_Work to be completed_
Please quote every line word for word.

# Start of Data segment

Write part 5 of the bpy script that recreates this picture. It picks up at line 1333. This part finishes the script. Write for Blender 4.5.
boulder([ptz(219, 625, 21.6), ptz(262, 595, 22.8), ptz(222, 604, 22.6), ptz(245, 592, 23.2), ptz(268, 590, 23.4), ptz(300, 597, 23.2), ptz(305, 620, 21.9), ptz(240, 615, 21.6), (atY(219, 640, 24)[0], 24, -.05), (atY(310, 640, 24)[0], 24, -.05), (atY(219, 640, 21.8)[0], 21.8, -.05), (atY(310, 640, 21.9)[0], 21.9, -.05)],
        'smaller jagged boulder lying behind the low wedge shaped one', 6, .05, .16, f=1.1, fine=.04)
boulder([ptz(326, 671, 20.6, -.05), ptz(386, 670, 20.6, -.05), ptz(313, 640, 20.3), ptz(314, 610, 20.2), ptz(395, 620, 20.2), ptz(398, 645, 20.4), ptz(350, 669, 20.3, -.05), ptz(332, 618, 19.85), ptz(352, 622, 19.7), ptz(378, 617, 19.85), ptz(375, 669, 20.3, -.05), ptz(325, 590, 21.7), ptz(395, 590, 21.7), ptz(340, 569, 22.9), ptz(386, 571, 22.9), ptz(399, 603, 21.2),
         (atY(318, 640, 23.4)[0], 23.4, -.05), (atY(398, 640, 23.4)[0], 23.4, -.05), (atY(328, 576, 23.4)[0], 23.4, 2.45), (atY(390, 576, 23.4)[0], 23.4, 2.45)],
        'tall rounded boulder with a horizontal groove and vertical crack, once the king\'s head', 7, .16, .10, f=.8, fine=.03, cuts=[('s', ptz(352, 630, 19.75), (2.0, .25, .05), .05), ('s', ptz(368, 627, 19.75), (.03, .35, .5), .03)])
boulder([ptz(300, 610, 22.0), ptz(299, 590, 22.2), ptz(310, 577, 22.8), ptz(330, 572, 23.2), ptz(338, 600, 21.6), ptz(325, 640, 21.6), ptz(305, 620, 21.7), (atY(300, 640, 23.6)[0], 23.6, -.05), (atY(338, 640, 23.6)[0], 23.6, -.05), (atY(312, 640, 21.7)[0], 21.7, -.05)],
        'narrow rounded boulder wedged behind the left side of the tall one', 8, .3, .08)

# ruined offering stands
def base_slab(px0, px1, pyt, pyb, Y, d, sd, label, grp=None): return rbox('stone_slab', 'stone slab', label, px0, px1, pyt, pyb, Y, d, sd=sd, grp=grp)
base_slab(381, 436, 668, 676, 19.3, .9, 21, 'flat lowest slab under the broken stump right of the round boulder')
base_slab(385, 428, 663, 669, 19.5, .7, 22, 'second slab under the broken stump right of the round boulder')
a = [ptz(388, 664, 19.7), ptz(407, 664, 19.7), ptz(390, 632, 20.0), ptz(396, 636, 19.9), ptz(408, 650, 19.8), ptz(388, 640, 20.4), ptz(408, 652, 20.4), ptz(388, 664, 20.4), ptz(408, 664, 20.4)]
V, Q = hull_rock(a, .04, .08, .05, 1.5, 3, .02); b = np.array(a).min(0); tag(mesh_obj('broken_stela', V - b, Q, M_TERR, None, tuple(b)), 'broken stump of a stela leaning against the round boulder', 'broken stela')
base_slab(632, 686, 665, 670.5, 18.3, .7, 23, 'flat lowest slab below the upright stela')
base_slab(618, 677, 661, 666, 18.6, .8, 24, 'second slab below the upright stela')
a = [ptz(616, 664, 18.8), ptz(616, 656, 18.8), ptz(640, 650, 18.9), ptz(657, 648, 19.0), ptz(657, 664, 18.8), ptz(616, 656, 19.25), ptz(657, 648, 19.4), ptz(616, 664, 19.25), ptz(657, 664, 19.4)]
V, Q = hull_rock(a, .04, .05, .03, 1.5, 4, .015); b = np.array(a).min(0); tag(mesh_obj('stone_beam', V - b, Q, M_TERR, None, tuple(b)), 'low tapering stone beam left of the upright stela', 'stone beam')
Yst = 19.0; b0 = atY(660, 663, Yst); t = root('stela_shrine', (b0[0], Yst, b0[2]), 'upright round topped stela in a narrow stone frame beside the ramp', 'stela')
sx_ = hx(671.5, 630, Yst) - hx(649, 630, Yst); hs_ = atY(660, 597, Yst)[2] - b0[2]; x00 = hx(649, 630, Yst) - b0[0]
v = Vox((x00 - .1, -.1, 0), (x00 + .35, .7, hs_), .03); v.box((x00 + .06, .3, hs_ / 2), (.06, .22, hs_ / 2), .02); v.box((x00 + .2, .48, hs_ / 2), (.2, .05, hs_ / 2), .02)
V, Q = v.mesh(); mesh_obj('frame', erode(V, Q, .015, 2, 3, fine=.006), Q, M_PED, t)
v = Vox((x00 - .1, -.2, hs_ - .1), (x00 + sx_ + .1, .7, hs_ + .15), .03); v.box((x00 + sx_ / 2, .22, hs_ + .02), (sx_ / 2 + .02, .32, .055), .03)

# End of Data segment

_Full solution_
Write part 5 of the bpy script that recreates this picture. It picks up at line 1333. This part finishes the script. Write for Blender 4.5.
boulder([ptz(219, 625, 21.6), ptz(262, 595, 22.8), ptz(222, 604, 22.6), ptz(245, 592, 23.2), ptz(268, 590, 23.4), ptz(300, 597, 23.2), ptz(305, 620, 21.9), ptz(240, 615, 21.6), (atY(219, 640, 24)[0], 24, -.05), (atY(310, 640, 24)[0], 24, -.05), (atY(219, 640, 21.8)[0], 21.8, -.05), (atY(310, 640, 21.9)[0], 21.9, -.05)],
        'smaller jagged boulder lying behind the low wedge shaped one', 6, .05, .16, f=1.1, fine=.04)
boulder([ptz(326, 671, 20.6, -.05), ptz(386, 670, 20.6, -.05), ptz(313, 640, 20.3), ptz(314, 610, 20.2), ptz(395, 620, 20.2), ptz(398, 645, 20.4), ptz(350, 669, 20.3, -.05), ptz(332, 618, 19.85), ptz(352, 622, 19.7), ptz(378, 617, 19.85), ptz(375, 669, 20.3, -.05), ptz(325, 590, 21.7), ptz(395, 590, 21.7), ptz(340, 569, 22.9), ptz(386, 571, 22.9), ptz(399, 603, 21.2),
         (atY(318, 640, 23.4)[0], 23.4, -.05), (atY(398, 640, 23.4)[0], 23.4, -.05), (atY(328, 576, 23.4)[0], 23.4, 2.45), (atY(390, 576, 23.4)[0], 23.4, 2.45)],
        'tall rounded boulder with a horizontal groove and vertical crack, once the king\'s head', 7, .16, .10, f=.8, fine=.03, cuts=[('s', ptz(352, 630, 19.75), (2.0, .25, .05), .05), ('s', ptz(368, 627, 19.75), (.03, .35, .5), .03)])
boulder([ptz(300, 610, 22.0), ptz(299, 590, 22.2), ptz(310, 577, 22.8), ptz(330, 572, 23.2), ptz(338, 600, 21.6), ptz(325, 640, 21.6), ptz(305, 620, 21.7), (atY(300, 640, 23.6)[0], 23.6, -.05), (atY(338, 640, 23.6)[0], 23.6, -.05), (atY(312, 640, 21.7)[0], 21.7, -.05)],
        'narrow rounded boulder wedged behind the left side of the tall one', 8, .3, .08)

# ruined offering stands
def base_slab(px0, px1, pyt, pyb, Y, d, sd, label, grp=None): return rbox('stone_slab', 'stone slab', label, px0, px1, pyt, pyb, Y, d, sd=sd, grp=grp)
base_slab(381, 436, 668, 676, 19.3, .9, 21, 'flat lowest slab under the broken stump right of the round boulder')
base_slab(385, 428, 663, 669, 19.5, .7, 22, 'second slab under the broken stump right of the round boulder')
a = [ptz(388, 664, 19.7), ptz(407, 664, 19.7), ptz(390, 632, 20.0), ptz(396, 636, 19.9), ptz(408, 650, 19.8), ptz(388, 640, 20.4), ptz(408, 652, 20.4), ptz(388, 664, 20.4), ptz(408, 664, 20.4)]
V, Q = hull_rock(a, .04, .08, .05, 1.5, 3, .02); b = np.array(a).min(0); tag(mesh_obj('broken_stela', V - b, Q, M_TERR, None, tuple(b)), 'broken stump of a stela leaning against the round boulder', 'broken stela')
base_slab(632, 686, 665, 670.5, 18.3, .7, 23, 'flat lowest slab below the upright stela')
base_slab(618, 677, 661, 666, 18.6, .8, 24, 'second slab below the upright stela')
a = [ptz(616, 664, 18.8), ptz(616, 656, 18.8), ptz(640, 650, 18.9), ptz(657, 648, 19.0), ptz(657, 664, 18.8), ptz(616, 656, 19.25), ptz(657, 648, 19.4), ptz(616, 664, 19.25), ptz(657, 664, 19.4)]
V, Q = hull_rock(a, .04, .05, .03, 1.5, 4, .015); b = np.array(a).min(0); tag(mesh_obj('stone_beam', V - b, Q, M_TERR, None, tuple(b)), 'low tapering stone beam left of the upright stela', 'stone beam')
Yst = 19.0; b0 = atY(660, 663, Yst); t = root('stela_shrine', (b0[0], Yst, b0[2]), 'upright round topped stela in a narrow stone frame beside the ramp', 'stela')
sx_ = hx(671.5, 630, Yst) - hx(649, 630, Yst); hs_ = atY(660, 597, Yst)[2] - b0[2]; x00 = hx(649, 630, Yst) - b0[0]
v = Vox((x00 - .1, -.1, 0), (x00 + .35, .7, hs_), .03); v.box((x00 + .06, .3, hs_ / 2), (.06, .22, hs_ / 2), .02); v.box((x00 + .2, .48, hs_ / 2), (.2, .05, hs_ / 2), .02)
V, Q = v.mesh(); mesh_obj('frame', erode(V, Q, .015, 2, 3, fine=.006), Q, M_PED, t)
v = Vox((x00 - .1, -.2, hs_ - .1), (x00 + sx_ + .1, .7, hs_ + .15), .03); v.box((x00 + sx_ / 2, .22, hs_ + .02), (sx_ / 2 + .02, .32, .055), .03)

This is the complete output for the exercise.